Il est impossible de ne pas rendre hommage aux sentimens de sollicitude qui s’opposent à la formation d’un établissement sanitaire sur cette côte, surtout quand on songe qu’en écartant ces nobles scrupules, on ferait bientôt de l’excellent havre de Syracuse une station navale de la plus haute importance, bien préférable à Malte, et un vaste entrepôt du commerce avec l’Adriatique, la Morée, l’Égypte et le Levant, tandis qu’aujourd’hui tout le commerce de Syracuse consiste en exportations de vins, d’huiles, de grains et de poissons. Cependant le port appelle, par sa sûreté et sa grandeur, les vaisseaux de toutes les nations. On n’a pas oublié que Nelson vint s’y ravitailler en 1798, et c’est de là qu’il repartit pour rejoindre la flotte française et la combattre dans une journée mémorable et fatale à la fois pour les deux nations.

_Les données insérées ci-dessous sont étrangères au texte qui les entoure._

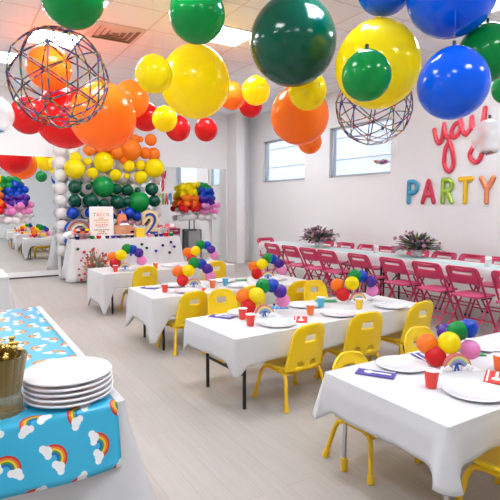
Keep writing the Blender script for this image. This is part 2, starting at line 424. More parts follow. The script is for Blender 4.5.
# balloon rainbows on clouds, one either side
def balloon_rainbow(x, z, label, yw):
    o = thing('balloon_rainbow', (x, yw, z), label, 'balloon decoration', 0, 'balloon rainbows on clouds')
    for c, x0, x1, z0, z1, nx, nz, q in [('yellow', -.45, -.03, .15, .40, 4, 4, .080), ('orange', -.48, -.03, -.07, .07, 5, 2, .086), ('red', -.53, -.03, -.22, -.10, 5, 2, .082), ('green', .0, .27, .25, .40, 3, 3, .080),
        ('royal_blue', .03, .40, .10, .27, 4, 3, .080), ('purple', .03, .41, -.09, .04, 5, 2, .084), ('pink', .05, .50, -.26, -.13, 5, 2, .080), ('white', -.50, -.04, -.42, -.25, 5, 2, .080), ('white', .04, .50, -.42, -.30, 5, 2, .080)]:
        for i in range(nx):
            for k in range(nz):
                tx = (i+.5*(k % 2)+.25)/(nx-.25); bx = x0+(x1-x0)*min(1, tx)+random.uniform(-.02, .02); bz = z0+(z1-z0)*(k/(nz-1))+random.uniform(-.02, .02)
                if c in ('yellow', 'green') and abs(bx) > .3 and bz > .34: bz -= .08
                ball_part(c, (bx, -.10-random.uniform(0, .15)-(.05 if c in ('orange', 'purple', 'red', 'pink') else 0), bz), q*random.uniform(.85, 1.1), o, 14)
    return o
balloon_rainbow(.90, 1.64, 'balloon rainbow with white cloud, cut by the left edge, on left mirror', 11.07)
balloon_rainbow(5.38, 1.63, 'balloon rainbow with two white clouds, on mirror right of dessert table', 11.52)
# made-up stand imitating a grey reflection in the mirror below the right rainbow
o = thing('reflection_standin', (5.28, 11.38, 0), 'made-up grey framed panel imitating a mirror reflection below the right balloon rainbow', 'stand')
MB().box((-.17, -.02, .36), (.17, .02, .86)).build('panel', mat('mesh_grey', (150, 150, 150), .6), o)
f = MB()
for sx in (-1, 1): f.box((sx*.18-.015, -.03, 0), (sx*.18+.015, .03, .9))
f.box((-.19, -.03, .87), (.19, .03, .9)); f.box((-.19, -.03, .33), (.19, .03, .36)); f.box((-.012, -.012, .9), (.012, .012, 1.22)); f.box((-.14, -.012, 1.2), (.14, .012, 1.225))
f.box((-.2, -.1, 0), (-.16, .1, .02)); f.box((.16, -.1, 0), (.2, .1, .02))
f.build('frame', mat('dark_grey', (88, 88, 90), .5), o)

# ------------------------------------------------------------------ tables and cloths
def folding_table(name, x0, x1, y0, y1, h, label, legs='black', group=None, rz=0):
    o = thing(name, ((x0+x1)/2, (y0+y1)/2, 0), label, 'table', rz, group)
    a, b = (x1-x0)/2, (y1-y0)/2
    MB().box((-a, -b, h-.035), (a, b, h)).build('tabletop', M_white, o, bevel=.008)
    if legs == 'black':
        ix, iy = .14 if a > b else .1, .11
        lng = a > b
        for sx in (-1, 1):
            for sy in (-1, 1):
                px, py = (sx*(a-.15), sy*(b-.11)) if lng else (sx*(a-.11), sy*(b-.15))
                MB().tube([(px, py, 0), (px, py, h-.035)], .0145, 10).build('leg', M_black, o)
        for sg in (-1, 1):
            m = MB()
            if lng:
                m.tube([(sg*(a-.15), -(b-.11), h*.45), (sg*(a-.15), (b-.11), h*.45)], .011)
                m.tube([(sg*(a-.15), 0, h*.45), (sg*(a-.52), 0, h-.04)], .009)
            else:
                m.tube([(-(a-.11), sg*(b-.15), h*.45), ((a-.11), sg*(b-.15), h*.45)], .011)
                m.tube([(0, sg*(b-.15), h*.45), (0, sg*(b-.52), h-.04)], .009)
            m.build('brace', M_black, o)
    else:
        for sx in (-1, 1):
            for sy in (-1, 1):
                px, py = sx*(a-.10), sy*(b-.07)
                l = MB().tube([(px, py, h*.5), (px, py, h-.035)], .02, 12).build('leg', M_yeld, o)
                MB().tube([(px, py, .07), (px, py, h*.52)], .0125, 12).build('chrome_rod', M_chrome, l)
                MB().tube([(px, py, 0), (px, py, .075)], .02, 12).build('foot', M_yeld, l)
    return o
def cloth_mesh(x0, x1, y0, y1, h, d, corner, flare=.05, sag=.006, rc=.014, seed=1, ctip=.10, mi=0, sk=None, rip=.004):
    rnd = random.Random(seed)
    a, b = (x1-x0)/2, (y1-y0)/2; cx = cy = 0
    per = []                                     # (x, y, nx, ny, corner weight, side)
    def seg(p, q, nx, ny, side):
        L = math.hypot(q[0]-p[0], q[1]-p[1]); n = max(2, int(L/.02))
        for i in range(n):
            t = i/n; x = p[0]+(q[0]-p[0])*t; y = p[1]+(q[1]-p[1])*t
            dc = min(t, 1-t)*L
            per.append((x, y, nx, ny, max(0, 1-dc/(ctip*1.7)), side, i/n))
    def arc(c, a0):
        for i in range(7):
            an = a0+PI/2*i/6
            per.append((c[0]+rc*math.cos(an), c[1]+rc*math.sin(an), math.cos(an), math.sin(an), 1., -1, 0))
    seg((-a+rc, -b), (a-rc, -b), 0, -1, 0); arc((a-rc, -b+rc), -PI/2)
    seg((a, -b+rc), (a, b-rc), 1, 0, 1); arc((a-rc, b-rc), 0)
    seg((a-rc, b), (-a+rc, b), 0, 1, 2); arc((-a+rc, b-rc), PI/2)
    seg((-a, b-rc), (-a, -b+rc), -1, 0, 3); arc((-a+rc, -b+rc), PI)
    n = len(per); ph = rnd.random()*6
    V = []; F = []
    rows = 9
    zt = h+.005; g = .006
    V.append((cx, cy, zt))
    for r_ in (.5, 1.0):
        for p in per: V.append((cx+p[0]*r_, cy+p[1]*r_, zt))
    for k in range(rows):
        v = (k+1)/rows
        for i, p in enumerate(per):
            s_ = i/n*2*PI
            cw = p[4]
            base = sk.get(p[5], d) if sk else d
            dd = base+(d+corner-base)*cw
            dd += .008*math.sin(s_*9+ph)
            ripple = rip*(math.sin(i*.23+ph)+.5*math.sin(i*.61+2*ph))*v
            o = g*min(1, v*3)+sag*v*(1-.6*cw)+ripple*(1-cw)+flare*cw*cw*v**1.3
            rn = .004*(1-math.cos(min(1., v*2.)*PI))/2
            V.append((cx+p[0]+p[2]*(o+rn), cy+p[1]+p[3]*(o+rn), max(.004, zt-dd*v**1.0)))
    for i in range(n): F.append((0, 1+i, 1+(i+1) % n))
    for k in range(rows+1):
        for i in range(n):
            j = (i+1) % n
            F.append((1+k*n+i, 1+(k+1)*n+i, 1+(k+1)*n+j, 1+k*n+j))
    return MB().add(V, F, mi)
def cloth(x0, x1, y0, y1, h, d, corner, label, mats=None, **kw):
    g = kw.pop('group', None); rz = kw.pop('rz', 0)
    m = cloth_mesh(x0, x1, y0, y1, h, d, corner, **kw)
    o = m.build('tablecloth', mats or M_cloth, None, solid=.003, sharp=.95)
    o.location = ((x0+x1)/2, (y0+y1)/2, 0); o.rotation_euler = (0, 0, rz)
    tag(o, label, 'tablecloth', g)
    return o
TX0, TX1, TH = 1.69, 3.79, .572
TY = [1.28, 2.955, 4.67, 6.73]; TW = .78
TN = ['nearest child table', 'second child table from the front', 'third child table from the front', 'farthest child table by the desserts']
TR = [(1.765, 3.865, 1.272, 2.085, 0), (1.645, 3.80, 2.99, 3.76, R(3.2)), (1.70, 3.80, 4.66, 5.47, 0), (1.72, 3.82, 6.70, 7.48, R(2))]
for i, (x0, x1, y0, y1, rz) in enumerate(TR):
    folding_table('activity_table' if i == 0 else 'folding_table', x0, x1, y0, y1, TH,
        ['low table with yellow and chrome legs under white cloth, nearest the camera', 'low black-legged folding table, second from the front', 'low black-legged folding table, third from the front', 'low black-legged folding table, farthest, by the dessert table'][i],
        'yellow' if i == 0 else 'black', 'child tables', rz)
    cloth(x0, x1, y0, y1, TH, [.175, .205, .205, .20][i], [.085, .06, .24, .36][i], 'white tablecloth hanging over the '+TN[i], seed=i+3, flare=[.06, .01, .03, .0][i], group='white cloths on the child tables', ctip=[.04, .045, .10, .08][i], sk={3: [.20, .19, .30, .44][i]}, rz=rz)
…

Le monument de Marcellus est à l’extrémité de cet isthme de Magnisi. On nomme dans le pays Aguglia, l’aiguille, cette colonne dont il ne reste que la vaste base, et qui fut élevée en commémoration de la victoire remportée par Marcellus sur les Syracusains. Un tremblement de terre la renversa en 1542. Le Symèthe coule près de là. C’est le plus complet des monumens de Syracuse, si l’on excepte le temple de Minerve, dans Ortygie, édifice entièrement défiguré par sa transformation en cathédrale. Dans cette pauvre ville, trois restes de colonne d’ordre gréco-sicule, cachées sous les boiseries d’une maison de la rue Trabochetto, représentent le temple de Diane ; un égout marque la place de la charmante et célèbre fontaine Aréthuse ; vingt-quatre colonnes sans bases, emplâtrées dans le mur d’une église, vous sont données pour ce temple de Minerve dont je viens de vous parler ; deux pierres informes dans une plaine, au bord du fleuve Anape, sont tout ce qui reste du fameux temple de Jupiter, à qui Denys l’Ancien vola le manteau d’or dont l’avait revêtu Phidias ; enfin le chef d’œuvre qu’on admire à genoux, la divine Callipyge, est privée d’un bras, et nul antiquaire ne sait vous dire ce qu’est devenue la charmante tête qui surmontait cette délicieuse statue.